Twenty-five-year-old Agnel Leonard Weldaris, an accused in several robbery and assault cases, was externed in February 2011. But he continued to be an ace informer to the Social Service (SS) Branch. He aided and accompanied police teams in the much talked about crackdowns on Mumbai's nightlife. His tainted past came to light in May 2012, after he was nabbed from south Mumbai for violating the externment order.

It then came to the fore that Agnel was sent to several bars and hookah parlours as a bogus customer before assistant commissioner of police Vasant Dhoble's team conducted raids. "Dhoble preferred informers than the officers from his own team. There was a reason for it. Many a time, the policemen who were informed in advance about the raids were believed to have leaked the information to the bar and pub owners. When this became a regular occurrence, Dhoble eventually relied on his informers. Dhoble's informers were more powerful than the local police," says an officer from south Mumbai in whose jurisdiction Dhoble had conducted various raids.

According to a city-based hotelier, some of the informers become so close to the police officials that all the raids in the city in hotels and pubs get carried out based on their information. "This leaves us with no choice but to entertain them," said former hotelier Vishwanath Shetty. That is the reason why four police informers, who tipped off the police regarding a Bandra-based hookah bar were thrashed by the bar staff, on Thursday night. This incident took place after police officials raided the bar that night.

Agreeing to the fact that the informers often use police resources for personal gains, assistant commissioner of police Feroz Patel, of the social service branch, said, "We are more cautious with such khabris. Whenever a khabri approaches us with an input, instead of verifying the tip off first, we do a background check of the informant. We see what work he has done for the department in the past. These days we prefer tip-offs from the common man rather than khabris. These are the people who call up control rooms with their individual complaints. Sometime we receive complaint letters, too."

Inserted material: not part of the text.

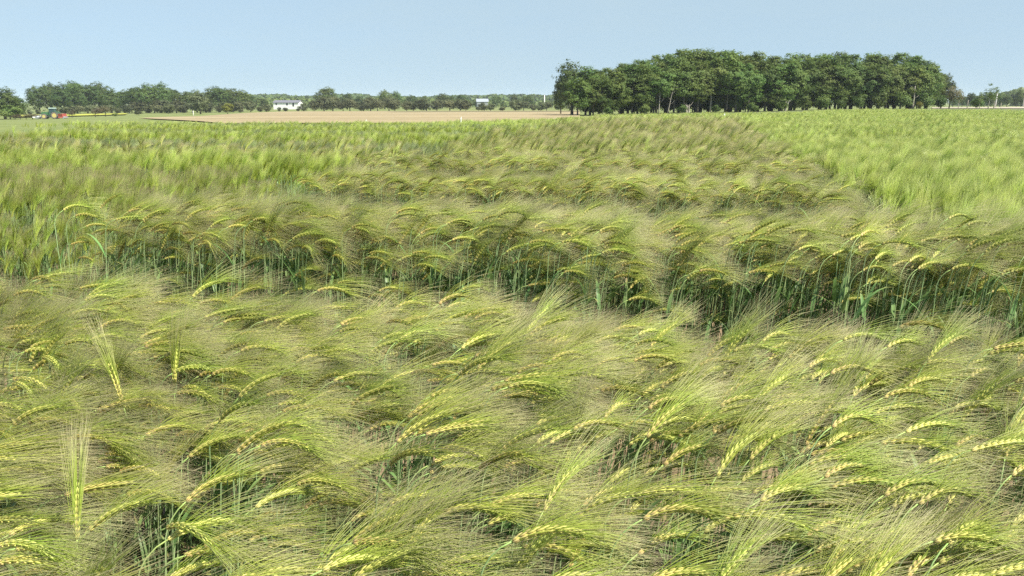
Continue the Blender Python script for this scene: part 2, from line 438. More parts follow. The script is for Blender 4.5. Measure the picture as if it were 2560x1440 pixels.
plant('yellow', 'shrub', 'yellowish shrub beside a bare trunk at the right end of the copse', 'shrub', 2296, copse_Y(2296) - 4.5, 1.6)
plant('brown', 'shrub', 'brownish twiggy shrub leaning over the edge of the pale field', 'shrub', 2372, 182, 5.0, None, 0.9)
for i, (px, y0, y1, lean, rr) in enumerate([(1647, 198, 292, 0.02, 0.10), (1668, 212, 292, 0.22, 0.09), (1716, 262, 292, 0.03, 0.20), (1722, 262, 292, -0.02, 0.18), (1963, 252, 285, 0.0, 0.22), (2281, 215, 276, 0.01, 0.20)]):
    names = ['slender pale bare trunk rising straight beside a leaning one in the copse', 'thin bare trunk leaning right at the front of the copse', 'pale sunlit trunk, left of a close pair at the copse edge', 'pale sunlit trunk, right of a close pair at the copse edge', 'thick pale trunk standing alone at the middle of the copse edge', 'tall pale dead trunk at the right end of the copse']
    Y = copse_Y(px) - 3.2
    h = h_for(px, Y, y0); mb = MB()
    pts = [Vector((lean * h * k / 6 + (rng.uniform(-.06, .06) if k else 0), rng.uniform(-.05, .05), h * k / 6 - (0.2 if k == 0 else 0))) for k in range(7)]
    mb.tube(pts, [rr * (1.15 - 0.13 * k) for k in range(7)], 7)
    for k in (2, 3, 4, 5):
        d = Vector((rng.choice([-1, 1]) * rng.uniform(.5, 1), rng.uniform(-.6, .2), rng.uniform(.2, .7)))
        mb.tube([pts[k], pts[k] + d * 0.5, pts[k] + d * 0.9 + Vector((0, 0, .3))], [rr * .35, rr * .22, rr * .08], 5)
    o = mb.build('bare_tree', M_barkpale, smooth=True); o.location = spot(px, Y); tag(o, names[i], 'tree')

# distant tree line on the left and middle
LEFT = [(10, 212, 218, 1.05), (45, 228, 238, 0.75), (98, 345, 209, 0.75), (128, 352, 204, 0.8), (160, 340, 208, 0.85), (192, 350, 199, 0.8), (218, 345, 206, 0.8), (248, 352, 202, 0.85), (278, 345, 222, 0.9), (310, 352, 222, 0.85), (338, 342, 213, 0.8), (372, 335, 206, 0.95), (402, 340, 206, 0.9), (430, 352, 218, 0.8), (462, 350, 224, 0.85), (492, 352, 222, 0.85), (524, 352, 219, 0.8), (548, 345, 213, 0.8), (578, 350, 215, 0.85), (606, 352, 222, 0.8), (626, 362, 236, 0.7)]
for i, (px, Y, top, wd) in enumerate(LEFT):
    lab = ['large dark oak at the left border, drooping toward the hedge', 'smaller oak just behind the large one at the left border'][i] if i < 2 else f'dark green oak, {ordinal(i - 2)} from the left in the tree line behind the tractor'
    plant('oak', 'oak_tree', lab, 'tree', px, Y, h_for(px, Y, top), 'oaks of the left tree line' if i > 1 else None, wd * 1.25, i)
MID = [(816, 420, 215, 0.85, 'tall round oak standing alone right of the white building'), (868, 440, 233, 1.05, 'broad lower oak right of the tall round one'), (900, 470, 238, 0.8, 'small bluish oak at the right foot of the broad oak'),
       (962, 440, 223, 0.9, 'wide dark oak in the middle of the horizon'), (990, 445, 226, 0.85, 'oak leaning against the right side of the wide dark oak'), (1030, 470, 236, 1.0, 'low oak with a flat top near the middle of the horizon'), (1060, 480, 240, 0.8, 'small oak filling a gap left of the pointed one'),
       (1106, 470, 230, 0.8, 'pointed oak above the long grey hedge bushes'), (1128, 480, 238, 0.8, 'short oak beside the pointed one'), (1155, 470, 235, 0.8, 'oak standing left of the grey shed'),
       (1240, 520, 238, 0.85, 'oak standing right of the grey shed'), (1288, 470, 234, 0.8, 'left one of two oaks short of the copse'), (1318, 480, 234, 0.85, 'right one of two oaks short of the copse'), (660, 450, 244, 0.7, 'small oak left of the white building')]
for px, Y, top, wd, lab in MID:
    plant('oak', 'oak_tree', lab, 'tree', px, Y, h_for(px, Y, top), None, wd * 1.2)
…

Informers land Bandra police in a soup

In an extreme misuse of ties involving the Bandra police in June last year, a police informer trapped an innocent youth in a drug case. The detection team of the Bandra police paid a heavy price for this error and many were even suspended.

The said police informer misled the cops about a Vakola-based youth. Following his leads, four policemen from Bandra barged into the boy's Kalina residence early one day, accusing him of drug peddling. They assaulted him and hauled him to the police station. The plot was hatched by the informer to help a Vakola-based man evacuate his property, which had been usurped by the youth. "It was the biggest blow to the cops by a khabri. A classic example of how the informer uses cops for his personal vendetta. The city police had taken a big lesson from this episode," said an IPS level officer, on condition of anonymity.